Reflexo
No outro dia, olhei-me ao espelho e vi a minha mãe. Passava pelo corredor quando a vi reflectida num dos espelhos, por cima do aparador. As minhas rugas na testa são iguais às dela, arqueiam muito quando algo não é do nosso agrado. Passei-lhes as pontas dos dedos (que já as sinto com as pontas dos dedos). Quando eu era criança a minha mãe já era uma mulher no fim dos seus quarenta anos, principio dos seus cinquenta e eu tinha a certeza que iria demorar uma eternidade a chegar à idade dela. Era a mais velha de todas as mães da minha escola, uma vez perguntaram-me se era minha avó e eu fiquei triste por acharem a minha mãe tão velha.
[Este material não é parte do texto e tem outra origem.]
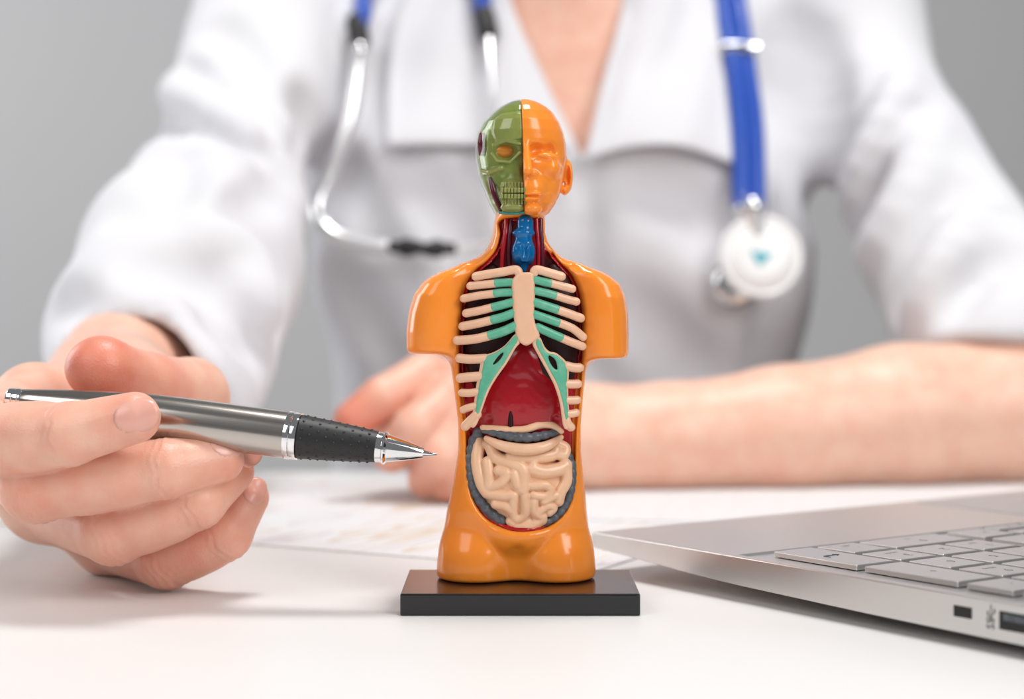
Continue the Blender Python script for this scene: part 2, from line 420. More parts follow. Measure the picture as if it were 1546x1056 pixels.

Esses 41 anos que nos separam nem sempre nos facilitaram a vida, especialmente durante a adolescência. Há uma grande incompreensão entre duas margens de tempo tão distantes.
Ficámos as duas frente-a-frente. A minha mãe será sempre mais bonita e eu tenho este torcer de boca irónico do meu pai. Mas estou muito parecida com ela, sim. Envelhecer é também tornarmo-nos numa espécie de reflexo dos nossos pais.